A writer named James Heisig, wrote several popular books. Two them are:

• *Remembering* the *Kanji*: A *Complete Course* on How *Not* to *Forget* the *Meaning* and *Writing* of *Japanese Characters*

*• Remembering Traditional Hanzi: How Not to Forget the Meaning and Writing of Chinese Characters*

Both books explain the meaning and / or how to remember the characters, but do not tell you their name. From my understanding the Hanzi & Kanji characters look and mean the same but are pronounced differently. Since character names aren’t listed, is there any reason to buy both books for a student of Chinese that has began studying Japanese?

2 comments
  1. Yes, because Japanese uses a mix of traditional and simplified Kanji.

    Also, if you studying Chinese, you are probably studying simplified Hanzi and book about traditional Hanzi wouldn’t be useful unless you are specifically trying to study to like, go to Taiwan.

  2. As someone going the other way (Japanese to Mandarin), no, there’s no point buying both. After going through one book (I’m assuming it’s the Traditional Hanzi book) you should understand the Heisig method if you want to apply it to learning Japanese. Yes Japanese and Chinese don’t use exactly the same characters, but there’s a huge amount of overlap and it’s just not worth your time or money to go through RTK. Learn the characters that are different as they come up.
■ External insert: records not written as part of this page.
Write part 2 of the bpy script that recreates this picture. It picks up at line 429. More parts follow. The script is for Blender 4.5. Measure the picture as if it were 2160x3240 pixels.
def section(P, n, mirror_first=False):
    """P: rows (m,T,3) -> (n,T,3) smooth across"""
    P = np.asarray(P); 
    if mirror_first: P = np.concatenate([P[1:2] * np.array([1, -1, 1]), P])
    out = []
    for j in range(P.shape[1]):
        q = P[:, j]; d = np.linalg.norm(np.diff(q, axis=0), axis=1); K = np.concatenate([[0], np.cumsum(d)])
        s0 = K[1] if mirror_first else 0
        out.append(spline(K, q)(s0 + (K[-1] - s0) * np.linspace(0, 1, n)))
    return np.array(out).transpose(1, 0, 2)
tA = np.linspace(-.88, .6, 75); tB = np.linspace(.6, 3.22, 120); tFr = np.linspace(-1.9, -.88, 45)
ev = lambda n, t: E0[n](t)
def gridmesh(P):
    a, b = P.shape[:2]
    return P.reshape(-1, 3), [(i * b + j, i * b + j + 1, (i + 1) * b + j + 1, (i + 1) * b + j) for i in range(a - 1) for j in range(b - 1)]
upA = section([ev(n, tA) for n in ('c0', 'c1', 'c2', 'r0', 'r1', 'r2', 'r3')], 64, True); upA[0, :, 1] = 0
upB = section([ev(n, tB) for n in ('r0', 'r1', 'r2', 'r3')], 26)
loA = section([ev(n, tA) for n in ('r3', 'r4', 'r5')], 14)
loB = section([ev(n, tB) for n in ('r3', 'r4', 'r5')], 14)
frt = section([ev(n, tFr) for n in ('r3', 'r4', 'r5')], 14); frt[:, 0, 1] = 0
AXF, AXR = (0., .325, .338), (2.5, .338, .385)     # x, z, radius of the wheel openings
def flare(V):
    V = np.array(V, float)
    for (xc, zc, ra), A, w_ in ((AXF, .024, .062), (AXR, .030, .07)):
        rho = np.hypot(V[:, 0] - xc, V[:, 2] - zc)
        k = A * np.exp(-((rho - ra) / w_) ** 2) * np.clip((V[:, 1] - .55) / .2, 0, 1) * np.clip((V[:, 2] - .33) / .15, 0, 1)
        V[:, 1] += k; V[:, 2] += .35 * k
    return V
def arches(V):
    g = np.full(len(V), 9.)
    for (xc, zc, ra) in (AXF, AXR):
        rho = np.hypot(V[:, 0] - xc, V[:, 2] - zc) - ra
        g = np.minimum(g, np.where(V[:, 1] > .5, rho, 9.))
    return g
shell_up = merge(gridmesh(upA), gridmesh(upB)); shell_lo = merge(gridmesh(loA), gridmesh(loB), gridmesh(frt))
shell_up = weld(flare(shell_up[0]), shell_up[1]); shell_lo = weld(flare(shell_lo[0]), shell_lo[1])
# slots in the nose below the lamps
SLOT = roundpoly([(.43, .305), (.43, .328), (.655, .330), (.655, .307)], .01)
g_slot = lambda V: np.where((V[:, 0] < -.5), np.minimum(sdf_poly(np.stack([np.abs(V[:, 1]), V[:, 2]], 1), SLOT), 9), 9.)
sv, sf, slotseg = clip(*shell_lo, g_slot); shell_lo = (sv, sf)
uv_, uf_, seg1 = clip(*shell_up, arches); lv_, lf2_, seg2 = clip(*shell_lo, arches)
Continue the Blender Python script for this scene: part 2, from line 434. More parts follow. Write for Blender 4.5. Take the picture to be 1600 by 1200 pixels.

    Personally I have an Anki deck set up with the simplified variant and example words on the front and simplified/traditional/shinjitai + Mandarin reading on the back.

    That said, learning to read Japanese is different than learning to read Mandarin, so if you already know traditional characters, I probably wouldn’t bother with separate study of kanji. I’d recommend just learning vocab and when you come across an unfamiliar character Google it to see if it’s a shinjitai variant of a character you know or a genuinely new character.